Ness was sure that Harwood had set this story up with McCarthy in his telephone call a few minutes earlier, so he asked Harwood and McCarthy each for their key rings. Eddie had the key to the back room on his key ring, but McCarthy didn't have a key to the room he supposedly rented.
"Are you quite sure you want to take the rap on this?" Ness asked McCarthy before he was arrested. McCarthy nodded and was driven off in the police car, leaving Eddie to explain what happened to his father. According to one witness, Captain Harwood showed up shortly after Ness and the reporters left and went into a rage at his son's stupidity.
A relative of the police captain quoted the father as saying, "You were a damn fool to go back in the Blackhawk Inn and let them get just the man they wanted, especially
when you were warned that a raid was going on. I've got a good mind to take a belt to you."
That evening Captain Michael Harwood was suspended until Ness personally completed his investigation of gambling and racketeering in Harwood's Fourteenth Precinct. "The matter has now gone far beyond the operation of a single bookmaking establishment," he told the press. "It is a question of police efficiency, discipline and honesty in the Fourteenth Precinct, and every officer in it is going to be called on for a recital of everything going on in that precinct."
A few days later, a number of people came forward to testify that Captain Harwood often visited the gambling joint in the back room of the Blackhawk Inn and had told his son to have a warning buzzer installed in the restaurant in case of a raid. Ness also uncovered a phony will of Harwood's aunt that left her entire estate of $30,000 to Captain Harwood, bypassing all of the woman's other heirs. This "inheritance" was collateral to finance loans for a large nightclub the Harwood family was constructing.
Like former-captain Louis Cadek, Harwood tried to retire before his case came to court so that he would be eligible for his pension. Using a plea of nervous exhaustion, his physician declared him "unfit for duty" and eligible for disability status, which he hoped to maintain until he could collect his pension several months later. Ness was adamant that Harwood, if convicted, not be rewarded with a pension and persuaded the police pension board to defer action on Harwood's retirement/disability scheme until the investigation was over.
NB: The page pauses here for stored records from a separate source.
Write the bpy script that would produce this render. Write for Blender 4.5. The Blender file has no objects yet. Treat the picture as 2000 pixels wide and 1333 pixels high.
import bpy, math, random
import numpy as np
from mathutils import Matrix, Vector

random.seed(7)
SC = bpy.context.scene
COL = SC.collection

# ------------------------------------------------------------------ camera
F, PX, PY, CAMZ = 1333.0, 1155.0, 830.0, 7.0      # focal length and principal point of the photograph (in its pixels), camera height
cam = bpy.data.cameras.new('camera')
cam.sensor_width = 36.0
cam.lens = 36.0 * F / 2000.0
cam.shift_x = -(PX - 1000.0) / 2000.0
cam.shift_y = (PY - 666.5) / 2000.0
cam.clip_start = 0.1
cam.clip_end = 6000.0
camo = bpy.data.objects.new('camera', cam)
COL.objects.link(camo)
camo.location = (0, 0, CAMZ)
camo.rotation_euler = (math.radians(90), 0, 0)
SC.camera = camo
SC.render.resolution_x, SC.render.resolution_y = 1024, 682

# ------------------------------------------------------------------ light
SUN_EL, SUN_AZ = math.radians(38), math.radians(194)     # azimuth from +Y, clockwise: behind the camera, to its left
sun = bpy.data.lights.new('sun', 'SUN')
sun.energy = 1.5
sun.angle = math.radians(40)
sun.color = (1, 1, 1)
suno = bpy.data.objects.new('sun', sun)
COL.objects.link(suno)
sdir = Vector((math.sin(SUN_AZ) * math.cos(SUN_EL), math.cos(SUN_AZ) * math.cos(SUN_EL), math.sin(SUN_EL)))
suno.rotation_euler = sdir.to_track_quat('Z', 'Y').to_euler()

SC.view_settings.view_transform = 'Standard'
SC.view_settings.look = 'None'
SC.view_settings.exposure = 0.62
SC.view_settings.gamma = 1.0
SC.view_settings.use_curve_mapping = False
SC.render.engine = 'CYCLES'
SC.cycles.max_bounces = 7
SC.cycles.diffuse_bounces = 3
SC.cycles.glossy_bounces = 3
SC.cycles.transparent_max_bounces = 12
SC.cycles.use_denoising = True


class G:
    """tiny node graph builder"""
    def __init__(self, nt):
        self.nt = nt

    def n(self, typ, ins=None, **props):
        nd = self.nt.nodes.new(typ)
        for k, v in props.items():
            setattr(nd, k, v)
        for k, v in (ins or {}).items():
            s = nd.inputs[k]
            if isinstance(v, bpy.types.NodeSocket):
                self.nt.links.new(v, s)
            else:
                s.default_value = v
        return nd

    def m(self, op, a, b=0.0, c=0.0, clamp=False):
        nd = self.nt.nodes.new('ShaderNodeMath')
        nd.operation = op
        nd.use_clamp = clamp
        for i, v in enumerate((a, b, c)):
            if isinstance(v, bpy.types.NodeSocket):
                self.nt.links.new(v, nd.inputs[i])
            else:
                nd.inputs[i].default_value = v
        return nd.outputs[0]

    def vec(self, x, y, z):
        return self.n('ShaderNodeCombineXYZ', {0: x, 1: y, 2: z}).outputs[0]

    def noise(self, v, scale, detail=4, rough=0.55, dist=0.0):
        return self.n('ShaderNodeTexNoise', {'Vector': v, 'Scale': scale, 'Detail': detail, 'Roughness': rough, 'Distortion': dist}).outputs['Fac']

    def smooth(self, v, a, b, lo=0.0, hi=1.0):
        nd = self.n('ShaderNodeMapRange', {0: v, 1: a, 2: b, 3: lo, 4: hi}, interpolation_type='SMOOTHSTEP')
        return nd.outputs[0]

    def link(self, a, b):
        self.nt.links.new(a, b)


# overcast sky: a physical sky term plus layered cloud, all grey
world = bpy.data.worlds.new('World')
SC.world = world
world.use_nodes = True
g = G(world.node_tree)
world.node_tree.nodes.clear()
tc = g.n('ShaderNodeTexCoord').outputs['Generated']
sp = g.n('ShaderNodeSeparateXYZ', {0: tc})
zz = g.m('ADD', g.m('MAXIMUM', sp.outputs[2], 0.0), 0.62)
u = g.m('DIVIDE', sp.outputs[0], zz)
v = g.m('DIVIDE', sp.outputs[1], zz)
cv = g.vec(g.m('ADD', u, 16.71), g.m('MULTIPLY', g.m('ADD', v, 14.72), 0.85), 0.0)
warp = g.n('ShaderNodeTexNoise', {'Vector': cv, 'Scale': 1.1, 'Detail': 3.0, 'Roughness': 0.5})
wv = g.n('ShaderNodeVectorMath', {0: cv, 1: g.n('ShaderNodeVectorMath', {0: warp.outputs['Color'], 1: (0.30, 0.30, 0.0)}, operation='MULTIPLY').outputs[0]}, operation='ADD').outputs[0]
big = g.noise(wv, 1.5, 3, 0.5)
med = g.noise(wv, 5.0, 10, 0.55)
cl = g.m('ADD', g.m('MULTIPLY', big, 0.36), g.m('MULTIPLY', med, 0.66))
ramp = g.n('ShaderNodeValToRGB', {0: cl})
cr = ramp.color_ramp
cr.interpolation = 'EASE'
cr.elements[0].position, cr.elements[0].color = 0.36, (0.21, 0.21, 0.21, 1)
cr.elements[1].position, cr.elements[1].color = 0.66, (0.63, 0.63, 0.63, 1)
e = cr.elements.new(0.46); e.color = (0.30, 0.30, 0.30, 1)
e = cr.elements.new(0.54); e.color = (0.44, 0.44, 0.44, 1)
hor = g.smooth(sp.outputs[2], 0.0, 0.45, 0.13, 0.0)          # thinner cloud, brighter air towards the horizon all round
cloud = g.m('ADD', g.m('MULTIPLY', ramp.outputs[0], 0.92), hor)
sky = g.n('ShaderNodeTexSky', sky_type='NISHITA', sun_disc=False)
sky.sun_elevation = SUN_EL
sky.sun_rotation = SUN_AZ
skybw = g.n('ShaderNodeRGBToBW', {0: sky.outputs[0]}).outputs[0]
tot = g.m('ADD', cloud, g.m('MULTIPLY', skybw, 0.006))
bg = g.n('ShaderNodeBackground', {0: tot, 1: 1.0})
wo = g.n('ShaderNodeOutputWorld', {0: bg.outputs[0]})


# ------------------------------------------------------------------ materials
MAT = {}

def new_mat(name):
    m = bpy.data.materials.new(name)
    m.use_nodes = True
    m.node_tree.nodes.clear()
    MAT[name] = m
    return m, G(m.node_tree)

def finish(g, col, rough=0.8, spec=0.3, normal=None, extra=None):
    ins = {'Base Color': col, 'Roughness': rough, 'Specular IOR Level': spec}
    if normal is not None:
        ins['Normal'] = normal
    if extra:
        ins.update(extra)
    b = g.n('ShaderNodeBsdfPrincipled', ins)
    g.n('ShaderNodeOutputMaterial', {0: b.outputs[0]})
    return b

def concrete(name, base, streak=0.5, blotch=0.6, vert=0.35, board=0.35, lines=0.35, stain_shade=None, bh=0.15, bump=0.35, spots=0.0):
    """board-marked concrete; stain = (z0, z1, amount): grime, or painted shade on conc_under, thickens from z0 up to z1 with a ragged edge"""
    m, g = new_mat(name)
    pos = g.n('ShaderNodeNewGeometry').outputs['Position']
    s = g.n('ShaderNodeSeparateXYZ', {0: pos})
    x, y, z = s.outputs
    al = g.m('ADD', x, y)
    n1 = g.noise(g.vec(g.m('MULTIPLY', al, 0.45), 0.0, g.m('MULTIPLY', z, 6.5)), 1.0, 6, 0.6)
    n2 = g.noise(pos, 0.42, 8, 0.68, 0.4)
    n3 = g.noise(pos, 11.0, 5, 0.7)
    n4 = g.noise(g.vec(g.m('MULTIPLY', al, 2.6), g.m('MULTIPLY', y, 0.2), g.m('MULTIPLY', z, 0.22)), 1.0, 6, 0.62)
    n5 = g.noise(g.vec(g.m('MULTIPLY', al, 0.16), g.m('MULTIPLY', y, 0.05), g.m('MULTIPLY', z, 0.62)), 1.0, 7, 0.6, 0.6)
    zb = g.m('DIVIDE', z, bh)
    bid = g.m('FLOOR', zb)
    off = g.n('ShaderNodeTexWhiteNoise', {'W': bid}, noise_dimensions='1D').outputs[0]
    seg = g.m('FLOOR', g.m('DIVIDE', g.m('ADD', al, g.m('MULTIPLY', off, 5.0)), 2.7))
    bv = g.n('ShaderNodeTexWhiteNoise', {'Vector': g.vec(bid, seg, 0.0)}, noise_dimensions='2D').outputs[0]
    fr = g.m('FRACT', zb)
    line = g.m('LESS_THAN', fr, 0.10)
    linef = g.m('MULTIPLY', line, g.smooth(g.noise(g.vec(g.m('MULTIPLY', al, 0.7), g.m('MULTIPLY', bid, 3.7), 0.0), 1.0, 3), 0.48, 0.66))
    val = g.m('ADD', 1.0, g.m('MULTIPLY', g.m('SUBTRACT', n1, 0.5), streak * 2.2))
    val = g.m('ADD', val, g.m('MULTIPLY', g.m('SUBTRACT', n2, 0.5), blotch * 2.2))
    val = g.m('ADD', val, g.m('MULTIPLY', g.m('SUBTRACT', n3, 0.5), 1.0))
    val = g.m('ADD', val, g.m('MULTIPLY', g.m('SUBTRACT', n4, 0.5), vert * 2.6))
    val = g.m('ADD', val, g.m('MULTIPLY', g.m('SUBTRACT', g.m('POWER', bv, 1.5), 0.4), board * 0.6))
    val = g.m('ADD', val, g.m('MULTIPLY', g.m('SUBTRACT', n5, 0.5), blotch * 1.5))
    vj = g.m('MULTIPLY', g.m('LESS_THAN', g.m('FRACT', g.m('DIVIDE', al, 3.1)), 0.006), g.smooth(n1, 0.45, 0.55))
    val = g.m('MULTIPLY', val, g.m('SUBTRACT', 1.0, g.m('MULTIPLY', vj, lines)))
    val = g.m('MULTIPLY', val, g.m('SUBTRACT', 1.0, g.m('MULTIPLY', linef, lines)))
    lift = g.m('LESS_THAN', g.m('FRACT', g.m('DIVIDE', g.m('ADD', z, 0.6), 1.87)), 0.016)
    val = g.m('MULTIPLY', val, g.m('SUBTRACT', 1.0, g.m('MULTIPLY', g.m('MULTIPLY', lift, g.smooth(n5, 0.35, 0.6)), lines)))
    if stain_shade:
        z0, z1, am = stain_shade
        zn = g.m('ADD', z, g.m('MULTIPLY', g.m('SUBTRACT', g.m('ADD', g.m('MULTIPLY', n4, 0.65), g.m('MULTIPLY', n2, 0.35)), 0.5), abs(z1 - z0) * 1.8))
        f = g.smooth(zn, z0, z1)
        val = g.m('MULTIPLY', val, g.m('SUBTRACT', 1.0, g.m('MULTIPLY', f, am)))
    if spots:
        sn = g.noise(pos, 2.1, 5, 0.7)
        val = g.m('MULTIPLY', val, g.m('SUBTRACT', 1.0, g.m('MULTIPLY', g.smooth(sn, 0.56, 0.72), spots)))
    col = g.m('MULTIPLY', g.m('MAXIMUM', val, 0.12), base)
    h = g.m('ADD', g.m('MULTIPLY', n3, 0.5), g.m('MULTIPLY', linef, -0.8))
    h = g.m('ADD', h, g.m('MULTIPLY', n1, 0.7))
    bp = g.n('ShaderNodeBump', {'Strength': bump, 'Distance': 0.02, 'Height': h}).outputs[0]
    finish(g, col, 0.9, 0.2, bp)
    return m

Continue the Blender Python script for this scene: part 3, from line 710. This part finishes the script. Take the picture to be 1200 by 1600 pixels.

The Harwood and Cadek cases reinforced Ness's dedication to weeding out the "bad apples" on the force, particularly at the captain level. He already had a long list of police officers of every rank who were suspected of illegal activity, but Ness was not going to act on mere rumor and innuendo. He was determined that each person was to be thoroughly checked out. If he was clean, his name came off the list. If he were corrupt, the investigation would yield the evidence to indict him.
The problem was one of execution. How could he, Eliot Ness, with all the administrative demands of his director position, accomplish this massive investigation? With a very few exceptions, he did not trust the men in his department enough to involve them in this undertaking. Not only that, if Ness took a few police officers away from their regular duties for a secret investigation, their effectiveness would be destroyed as word spread to "look out" for those individuals.
He needed to recruit a new team who could snoop around without attracting too much attention. It would take money he knew wasn't in his budget. Mayor Burton was sympathetic and contacted his friends in the business community who created a secret "slush fund" to pay for the investigation.
One of the most dedicated members of the secret team was paid only with the promise of an exclusive story when the results of the investigation went public. This was Ness's reporter friend Clayton Fritchey who devoted much of his free time to Ness's crusade.
Then there was Ness himself, who spent almost every evening checking out suspects on his own. Prostitutes and other petty criminals were dazzled by the celebrity who sought them out to hear their evidence.